All of this may be interesting; some of the research is clearly new. But ultimately, it’s hardly news at all – either for those who produce it or those who consume it. Network viewership, especially for news, continues to plummet while dozens of newspapers have either moved entirely online or given up altogether. The migration of eyeballs from newsprint and TV to the Internet is as old as…well, almost as old as the Internet itself.
“We’ve been noting these changes over the last decade,” admits Mitchell. When asked what the formula is for reporters who want both quality journalism and huge numbers of clicks is, Mitchell just laughs. “Well I think that’s something that every news organizations is trying to figure out.”
2 responses to “When News Isn’t News”
An important factor behind news content on the internet is that outlets are very conscious that the online user is likely to move away at any given moment, and is no longer part of a captive audience as with TV, Radio or Print Media. This creates the quick-fix info culture by which a lot of people are aware of a lot of headline news but do not take the time to study the issues in depth. I find the effect of this on the young particularly worrying. Hopefully those who want to properly understand events will restrict themselves to one or two trusted online sources for news.

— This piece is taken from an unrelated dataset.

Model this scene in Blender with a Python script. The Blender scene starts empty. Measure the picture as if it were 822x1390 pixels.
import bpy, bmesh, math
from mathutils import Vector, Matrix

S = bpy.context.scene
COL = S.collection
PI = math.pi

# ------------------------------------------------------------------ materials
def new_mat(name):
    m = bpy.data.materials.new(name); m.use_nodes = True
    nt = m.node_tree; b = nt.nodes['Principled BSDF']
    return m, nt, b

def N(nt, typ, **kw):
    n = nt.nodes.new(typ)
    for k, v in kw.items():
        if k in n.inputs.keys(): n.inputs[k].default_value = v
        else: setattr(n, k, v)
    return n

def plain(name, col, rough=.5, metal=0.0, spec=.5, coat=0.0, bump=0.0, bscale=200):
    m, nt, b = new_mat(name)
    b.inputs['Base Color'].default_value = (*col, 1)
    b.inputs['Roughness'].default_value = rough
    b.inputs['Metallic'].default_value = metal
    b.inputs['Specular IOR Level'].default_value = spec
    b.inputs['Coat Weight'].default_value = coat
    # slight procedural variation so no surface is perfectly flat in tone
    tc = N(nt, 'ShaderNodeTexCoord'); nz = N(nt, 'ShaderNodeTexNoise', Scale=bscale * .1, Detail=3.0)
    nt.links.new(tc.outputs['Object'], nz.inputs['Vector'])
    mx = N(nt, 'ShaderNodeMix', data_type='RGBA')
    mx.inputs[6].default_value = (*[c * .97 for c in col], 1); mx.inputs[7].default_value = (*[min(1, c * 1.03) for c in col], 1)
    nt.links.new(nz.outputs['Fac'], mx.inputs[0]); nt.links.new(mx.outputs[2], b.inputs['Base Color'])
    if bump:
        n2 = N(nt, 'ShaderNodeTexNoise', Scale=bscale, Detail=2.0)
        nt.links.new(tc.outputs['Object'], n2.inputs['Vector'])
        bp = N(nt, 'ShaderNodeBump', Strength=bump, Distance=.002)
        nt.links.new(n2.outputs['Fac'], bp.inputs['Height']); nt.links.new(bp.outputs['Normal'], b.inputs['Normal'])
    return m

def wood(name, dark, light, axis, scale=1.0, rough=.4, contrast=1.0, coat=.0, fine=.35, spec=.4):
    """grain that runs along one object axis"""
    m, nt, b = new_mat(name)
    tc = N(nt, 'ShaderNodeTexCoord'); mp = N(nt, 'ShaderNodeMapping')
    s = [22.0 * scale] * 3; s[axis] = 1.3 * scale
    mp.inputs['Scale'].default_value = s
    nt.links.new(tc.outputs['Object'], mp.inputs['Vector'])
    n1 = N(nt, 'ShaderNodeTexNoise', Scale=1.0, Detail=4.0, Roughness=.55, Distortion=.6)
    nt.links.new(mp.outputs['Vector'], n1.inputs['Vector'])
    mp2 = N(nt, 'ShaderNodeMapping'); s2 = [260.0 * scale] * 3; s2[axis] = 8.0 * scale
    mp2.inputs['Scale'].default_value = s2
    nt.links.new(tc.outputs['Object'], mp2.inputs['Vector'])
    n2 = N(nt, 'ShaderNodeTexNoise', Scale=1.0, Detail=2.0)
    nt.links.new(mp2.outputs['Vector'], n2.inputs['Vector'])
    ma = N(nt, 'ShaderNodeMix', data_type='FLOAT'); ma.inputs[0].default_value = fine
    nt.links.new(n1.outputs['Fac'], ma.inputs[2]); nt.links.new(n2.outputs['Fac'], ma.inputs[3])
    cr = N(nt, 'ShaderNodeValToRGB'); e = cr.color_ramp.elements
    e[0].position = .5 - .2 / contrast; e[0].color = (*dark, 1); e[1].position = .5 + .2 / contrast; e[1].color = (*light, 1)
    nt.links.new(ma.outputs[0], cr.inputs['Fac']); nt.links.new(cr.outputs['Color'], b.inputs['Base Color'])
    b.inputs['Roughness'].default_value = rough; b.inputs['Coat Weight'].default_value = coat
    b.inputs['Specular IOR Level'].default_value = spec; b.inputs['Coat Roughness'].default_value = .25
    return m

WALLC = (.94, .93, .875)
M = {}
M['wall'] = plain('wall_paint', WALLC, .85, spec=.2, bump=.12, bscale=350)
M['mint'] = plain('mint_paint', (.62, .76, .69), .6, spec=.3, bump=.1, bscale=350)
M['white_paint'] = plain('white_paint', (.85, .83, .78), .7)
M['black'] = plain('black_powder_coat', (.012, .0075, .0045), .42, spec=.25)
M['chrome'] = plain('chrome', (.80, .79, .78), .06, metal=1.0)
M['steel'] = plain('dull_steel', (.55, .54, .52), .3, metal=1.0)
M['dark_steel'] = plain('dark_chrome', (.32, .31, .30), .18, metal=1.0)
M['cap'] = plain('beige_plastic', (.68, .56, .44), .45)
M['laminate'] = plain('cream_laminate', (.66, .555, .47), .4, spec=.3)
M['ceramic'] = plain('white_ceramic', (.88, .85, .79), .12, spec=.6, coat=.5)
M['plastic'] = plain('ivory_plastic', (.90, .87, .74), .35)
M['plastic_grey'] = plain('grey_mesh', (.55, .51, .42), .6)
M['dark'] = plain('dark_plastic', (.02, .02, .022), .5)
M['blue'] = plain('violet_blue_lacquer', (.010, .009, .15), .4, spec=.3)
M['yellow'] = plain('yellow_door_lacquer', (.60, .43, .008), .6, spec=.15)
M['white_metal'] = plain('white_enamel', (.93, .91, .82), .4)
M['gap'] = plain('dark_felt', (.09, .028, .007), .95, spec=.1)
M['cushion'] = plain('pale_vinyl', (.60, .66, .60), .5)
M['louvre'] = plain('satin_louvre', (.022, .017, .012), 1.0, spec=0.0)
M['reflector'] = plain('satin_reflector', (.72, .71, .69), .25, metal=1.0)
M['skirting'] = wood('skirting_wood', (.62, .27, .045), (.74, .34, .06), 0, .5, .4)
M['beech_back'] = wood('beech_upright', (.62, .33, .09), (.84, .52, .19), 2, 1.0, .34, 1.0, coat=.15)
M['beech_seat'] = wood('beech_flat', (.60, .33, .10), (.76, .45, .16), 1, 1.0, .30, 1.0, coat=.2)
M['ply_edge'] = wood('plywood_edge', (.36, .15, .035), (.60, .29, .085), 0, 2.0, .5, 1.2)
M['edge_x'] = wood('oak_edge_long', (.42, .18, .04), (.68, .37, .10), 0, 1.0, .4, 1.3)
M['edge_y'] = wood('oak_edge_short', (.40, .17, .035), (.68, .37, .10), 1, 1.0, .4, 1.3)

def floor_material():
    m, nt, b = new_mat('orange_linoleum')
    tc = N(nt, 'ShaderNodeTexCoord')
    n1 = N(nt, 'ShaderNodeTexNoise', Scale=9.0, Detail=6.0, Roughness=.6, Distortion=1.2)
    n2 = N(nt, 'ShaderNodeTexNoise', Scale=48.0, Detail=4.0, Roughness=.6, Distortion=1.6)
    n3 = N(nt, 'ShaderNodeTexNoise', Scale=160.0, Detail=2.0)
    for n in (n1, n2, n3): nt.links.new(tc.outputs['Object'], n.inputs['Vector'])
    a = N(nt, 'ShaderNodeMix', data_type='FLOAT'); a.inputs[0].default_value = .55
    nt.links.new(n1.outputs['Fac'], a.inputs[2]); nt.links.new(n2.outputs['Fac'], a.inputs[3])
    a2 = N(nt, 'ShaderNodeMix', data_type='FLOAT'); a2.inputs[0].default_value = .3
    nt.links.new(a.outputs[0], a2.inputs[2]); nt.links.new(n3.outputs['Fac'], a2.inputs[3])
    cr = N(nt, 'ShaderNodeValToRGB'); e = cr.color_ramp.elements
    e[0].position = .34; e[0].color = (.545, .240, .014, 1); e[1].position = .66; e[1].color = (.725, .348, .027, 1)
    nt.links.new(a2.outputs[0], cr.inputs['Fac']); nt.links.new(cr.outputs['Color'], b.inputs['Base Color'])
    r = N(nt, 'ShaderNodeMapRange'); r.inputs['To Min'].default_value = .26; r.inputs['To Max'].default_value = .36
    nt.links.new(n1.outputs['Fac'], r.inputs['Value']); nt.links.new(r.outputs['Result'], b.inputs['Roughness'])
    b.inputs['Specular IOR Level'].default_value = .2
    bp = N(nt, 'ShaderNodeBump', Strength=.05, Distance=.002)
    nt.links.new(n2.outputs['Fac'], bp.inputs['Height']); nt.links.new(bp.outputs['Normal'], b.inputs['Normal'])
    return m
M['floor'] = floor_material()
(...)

My first instinct is to chide the author for lacking command of Internet resources as each of the stories cited from the Washington Post are also easily found online. Instead, I will concede that the way online news is delivered and how it is greeted by the news consumer is, or at least has the potential to be, very different from printed media. I don’t believe there is anything inherently wrong or inadequate in that difference from print, but it does present some challenges.
When a reader picks up a copy of the Washington Post or any other publication, they are choosing to let the people behind that medium present what stories they decided were important, relevant or interesting. It can be quite interesting, the breadth of topics encountered when you read a decent newspaper from start to finish, but you are still confined to that one venue. Readers generally choose which print media to read based on local relevance, common ideology or other preconception of its type of content. The choices span beyond even the disparate range of The Weekly World News to The Economist. It’s the reader’s choice and yes, sometimes they chose both!
The Internet presents those same sources and potentially more. Where things begin to diverge from print media are how those choices are made apparent to the reader. If they go directly to the Washington Post’s web site, they can expect to see very much what the print version would provide. If instead they go to a news aggregator such as news.google.com, the choices become at once more numerous and less clearly categorized, in spite of what effort Google may put into organizing it. In many cases, “news sites” encrust the borders of a real news item with links to celebrity gossip and similar attractive fluff in an effort to lengthen your stay, maximize your clicks. It’s like interspersing your WaPo with pages from the Weekly World News, Teen Beat and People magazine. With a few clicks and a search or two later, you might easily mix with blogs and crackpot websites that take you a critical step away from news to plain misinformation.
I believe as Internet news delivery matures, trustworthy venues will continue to emerge and be recognized, but there will always remain traps for the unsophisticated reader.